I’ve started to realize that my life has this uncanny rhythm to it: things wobble, the ground shakes, the ladder leans in all the wrong ways, and somehow I still end up standing there like nothing happened, brushing the dust off my pants and grinning like a son of a gun lucky bastard. It looks like magic from the outside, but it’s not really magic.
It’s just the strange, beautiful alchemy of people and timing and the willingness to leap without rehearsing every move. Some folks would call it reckless. I prefer to think of it as trust. Not trust in the universe, though maybe that too, but mostly in the messy, extraordinary, entirely human people I let orbit my life. They’re the ones who shove me back into the light when I drift into the dark, the ones who point out the shortcuts I’d have missed, the ones who throw me the rope when I’ve already jumped without looking. They’re the reason my falls never really hurt, and the reason everything that looks impossible at first ends up just happening, clean and quick and strangely easy.
And I think maybe that’s the secret: it only works because I wake up every morning and decide to be that lucky bastard. I decide to believe the fall will end with a bounce instead of a bruise, that the coffee will taste better after the chaos, that the cracks in the plan are just extra windows for the light to get in. If I didn’t choose it, the wobble would stay a wobble and the ladder would crash. But I choose it. And choosing it means there’s always a little space for joy to slip in, for speed to feel like grace, for difficulty to turn into the story I laugh about later.

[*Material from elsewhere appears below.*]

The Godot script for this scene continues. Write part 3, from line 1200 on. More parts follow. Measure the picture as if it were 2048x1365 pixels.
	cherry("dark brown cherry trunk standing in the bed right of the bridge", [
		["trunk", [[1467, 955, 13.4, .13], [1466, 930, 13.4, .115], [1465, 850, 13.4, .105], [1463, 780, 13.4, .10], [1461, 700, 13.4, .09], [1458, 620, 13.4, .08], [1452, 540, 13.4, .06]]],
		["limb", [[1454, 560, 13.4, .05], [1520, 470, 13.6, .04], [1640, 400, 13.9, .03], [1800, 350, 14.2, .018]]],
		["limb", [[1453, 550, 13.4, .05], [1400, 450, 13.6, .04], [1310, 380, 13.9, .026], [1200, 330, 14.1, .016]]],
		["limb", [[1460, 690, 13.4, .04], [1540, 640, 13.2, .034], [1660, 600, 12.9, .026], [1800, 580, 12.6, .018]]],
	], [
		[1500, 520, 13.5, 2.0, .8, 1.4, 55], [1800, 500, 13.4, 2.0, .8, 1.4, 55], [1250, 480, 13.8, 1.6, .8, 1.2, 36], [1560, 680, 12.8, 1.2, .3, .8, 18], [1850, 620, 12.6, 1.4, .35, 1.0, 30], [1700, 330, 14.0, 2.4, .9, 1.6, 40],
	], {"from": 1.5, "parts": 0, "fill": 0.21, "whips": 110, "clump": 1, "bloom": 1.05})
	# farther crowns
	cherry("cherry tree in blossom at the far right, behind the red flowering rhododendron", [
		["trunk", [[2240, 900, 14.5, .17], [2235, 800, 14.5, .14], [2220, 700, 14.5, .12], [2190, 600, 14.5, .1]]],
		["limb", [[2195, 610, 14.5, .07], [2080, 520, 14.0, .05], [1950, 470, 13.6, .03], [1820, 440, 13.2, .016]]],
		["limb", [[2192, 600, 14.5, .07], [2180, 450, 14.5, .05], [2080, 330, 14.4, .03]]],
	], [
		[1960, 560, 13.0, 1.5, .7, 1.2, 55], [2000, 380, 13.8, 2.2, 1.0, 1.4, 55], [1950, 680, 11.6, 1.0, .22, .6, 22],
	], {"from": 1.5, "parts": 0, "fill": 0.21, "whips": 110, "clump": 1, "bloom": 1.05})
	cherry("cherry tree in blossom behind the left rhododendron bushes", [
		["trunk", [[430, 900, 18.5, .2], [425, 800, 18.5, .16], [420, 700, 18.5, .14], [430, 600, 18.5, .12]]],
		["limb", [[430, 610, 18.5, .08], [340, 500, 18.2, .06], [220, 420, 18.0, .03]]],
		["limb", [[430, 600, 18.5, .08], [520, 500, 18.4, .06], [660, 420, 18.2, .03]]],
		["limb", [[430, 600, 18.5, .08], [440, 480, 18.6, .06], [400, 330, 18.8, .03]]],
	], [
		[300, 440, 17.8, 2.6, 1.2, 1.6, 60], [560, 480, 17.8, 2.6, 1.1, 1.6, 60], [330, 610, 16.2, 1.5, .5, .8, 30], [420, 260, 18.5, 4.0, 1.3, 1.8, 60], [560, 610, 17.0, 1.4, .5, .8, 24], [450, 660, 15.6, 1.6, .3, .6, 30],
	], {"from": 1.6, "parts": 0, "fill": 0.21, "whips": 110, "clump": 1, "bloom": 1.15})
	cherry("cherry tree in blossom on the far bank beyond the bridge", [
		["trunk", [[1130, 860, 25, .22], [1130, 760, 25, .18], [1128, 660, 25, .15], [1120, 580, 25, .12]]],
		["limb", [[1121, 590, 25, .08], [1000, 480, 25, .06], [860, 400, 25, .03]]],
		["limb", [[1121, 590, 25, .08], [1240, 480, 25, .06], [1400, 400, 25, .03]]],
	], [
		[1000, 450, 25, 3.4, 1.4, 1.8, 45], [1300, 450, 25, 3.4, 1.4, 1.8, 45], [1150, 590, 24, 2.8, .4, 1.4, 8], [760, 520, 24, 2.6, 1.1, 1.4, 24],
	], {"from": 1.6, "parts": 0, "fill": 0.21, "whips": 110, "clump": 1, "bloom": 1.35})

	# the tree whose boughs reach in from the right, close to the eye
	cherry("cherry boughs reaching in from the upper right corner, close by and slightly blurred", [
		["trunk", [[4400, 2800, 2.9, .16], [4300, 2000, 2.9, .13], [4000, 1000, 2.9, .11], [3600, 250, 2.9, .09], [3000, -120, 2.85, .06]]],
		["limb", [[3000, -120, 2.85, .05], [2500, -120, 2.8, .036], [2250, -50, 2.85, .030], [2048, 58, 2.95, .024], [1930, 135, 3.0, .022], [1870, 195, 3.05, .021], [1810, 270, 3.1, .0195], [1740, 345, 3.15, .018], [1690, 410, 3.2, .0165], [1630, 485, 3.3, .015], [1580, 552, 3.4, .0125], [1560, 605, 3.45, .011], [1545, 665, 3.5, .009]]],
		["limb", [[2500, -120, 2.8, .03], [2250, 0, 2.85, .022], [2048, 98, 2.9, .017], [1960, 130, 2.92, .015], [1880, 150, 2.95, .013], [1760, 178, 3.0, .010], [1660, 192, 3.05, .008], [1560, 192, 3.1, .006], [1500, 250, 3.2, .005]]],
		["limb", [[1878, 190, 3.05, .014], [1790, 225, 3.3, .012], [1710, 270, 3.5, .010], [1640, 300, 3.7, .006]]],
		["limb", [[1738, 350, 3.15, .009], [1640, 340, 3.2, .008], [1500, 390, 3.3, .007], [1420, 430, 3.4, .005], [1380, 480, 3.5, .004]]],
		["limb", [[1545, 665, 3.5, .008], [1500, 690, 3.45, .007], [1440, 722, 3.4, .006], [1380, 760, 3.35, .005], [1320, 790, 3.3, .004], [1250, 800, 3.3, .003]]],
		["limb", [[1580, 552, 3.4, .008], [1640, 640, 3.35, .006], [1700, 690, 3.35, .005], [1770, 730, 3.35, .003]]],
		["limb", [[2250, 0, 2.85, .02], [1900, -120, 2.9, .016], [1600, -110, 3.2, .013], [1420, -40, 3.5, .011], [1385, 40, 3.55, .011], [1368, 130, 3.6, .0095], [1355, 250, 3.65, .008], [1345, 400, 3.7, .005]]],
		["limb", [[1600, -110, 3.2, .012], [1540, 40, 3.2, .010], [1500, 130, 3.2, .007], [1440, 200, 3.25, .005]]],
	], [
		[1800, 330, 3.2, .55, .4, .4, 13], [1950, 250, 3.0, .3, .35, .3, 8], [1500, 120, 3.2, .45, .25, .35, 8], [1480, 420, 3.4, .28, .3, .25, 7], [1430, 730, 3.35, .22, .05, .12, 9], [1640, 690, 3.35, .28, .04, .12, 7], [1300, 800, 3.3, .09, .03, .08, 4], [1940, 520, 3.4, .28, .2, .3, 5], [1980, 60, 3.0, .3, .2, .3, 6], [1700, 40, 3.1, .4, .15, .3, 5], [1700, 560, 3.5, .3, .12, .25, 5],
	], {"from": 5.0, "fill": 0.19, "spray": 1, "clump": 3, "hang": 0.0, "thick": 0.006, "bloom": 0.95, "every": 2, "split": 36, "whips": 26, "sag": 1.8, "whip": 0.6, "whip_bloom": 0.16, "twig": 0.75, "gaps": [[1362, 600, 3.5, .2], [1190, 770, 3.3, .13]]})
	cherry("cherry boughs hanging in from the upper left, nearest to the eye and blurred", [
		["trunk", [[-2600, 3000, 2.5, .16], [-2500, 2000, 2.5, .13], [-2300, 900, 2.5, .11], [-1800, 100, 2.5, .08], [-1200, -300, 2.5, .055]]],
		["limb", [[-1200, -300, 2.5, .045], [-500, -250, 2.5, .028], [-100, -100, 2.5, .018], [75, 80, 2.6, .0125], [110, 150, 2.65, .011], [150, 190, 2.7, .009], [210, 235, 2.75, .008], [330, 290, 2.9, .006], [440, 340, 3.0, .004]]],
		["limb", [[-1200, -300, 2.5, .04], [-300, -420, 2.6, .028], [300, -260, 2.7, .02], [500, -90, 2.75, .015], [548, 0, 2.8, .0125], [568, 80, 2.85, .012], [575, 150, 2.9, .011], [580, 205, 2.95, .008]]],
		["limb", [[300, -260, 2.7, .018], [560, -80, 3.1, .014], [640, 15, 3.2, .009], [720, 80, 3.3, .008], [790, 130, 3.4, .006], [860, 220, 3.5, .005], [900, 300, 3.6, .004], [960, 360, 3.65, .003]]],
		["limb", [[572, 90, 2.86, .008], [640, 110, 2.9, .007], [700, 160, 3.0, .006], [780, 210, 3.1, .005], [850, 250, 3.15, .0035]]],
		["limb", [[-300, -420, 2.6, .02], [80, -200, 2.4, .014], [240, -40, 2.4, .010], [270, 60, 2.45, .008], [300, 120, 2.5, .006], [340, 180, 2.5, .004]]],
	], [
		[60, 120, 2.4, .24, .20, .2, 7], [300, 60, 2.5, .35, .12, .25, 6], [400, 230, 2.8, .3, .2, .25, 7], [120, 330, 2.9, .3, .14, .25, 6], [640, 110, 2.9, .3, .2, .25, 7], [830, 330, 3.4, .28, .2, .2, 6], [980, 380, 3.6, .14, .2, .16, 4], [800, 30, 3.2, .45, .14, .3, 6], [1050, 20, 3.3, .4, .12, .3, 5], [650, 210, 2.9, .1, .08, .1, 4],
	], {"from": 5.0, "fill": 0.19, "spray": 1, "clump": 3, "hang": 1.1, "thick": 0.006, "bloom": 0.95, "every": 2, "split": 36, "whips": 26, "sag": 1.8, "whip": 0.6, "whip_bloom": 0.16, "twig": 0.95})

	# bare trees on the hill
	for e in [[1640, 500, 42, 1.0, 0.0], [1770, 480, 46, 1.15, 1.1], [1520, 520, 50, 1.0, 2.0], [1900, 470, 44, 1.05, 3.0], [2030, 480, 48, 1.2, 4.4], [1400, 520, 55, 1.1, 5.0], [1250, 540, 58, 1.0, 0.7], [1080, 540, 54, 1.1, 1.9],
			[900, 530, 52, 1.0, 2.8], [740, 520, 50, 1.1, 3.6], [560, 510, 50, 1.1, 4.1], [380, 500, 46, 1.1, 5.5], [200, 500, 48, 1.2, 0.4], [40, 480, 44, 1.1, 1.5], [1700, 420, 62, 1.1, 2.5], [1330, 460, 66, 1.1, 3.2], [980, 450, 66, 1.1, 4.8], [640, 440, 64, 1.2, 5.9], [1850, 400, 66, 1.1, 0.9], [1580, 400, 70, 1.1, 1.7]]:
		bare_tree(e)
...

Maybe it won’t always be this way. Maybe one day the net won’t be there, or the crowd of imperfect saints who keep pulling me through will be scattered across other stages. Maybe luck will change its name. But for now, I get to keep practicing this small miracle of stumbling forward into exactly the right place, again and again, pretending it’s all part of the plan.
And maybe, just maybe, you’re that lucky bastard too.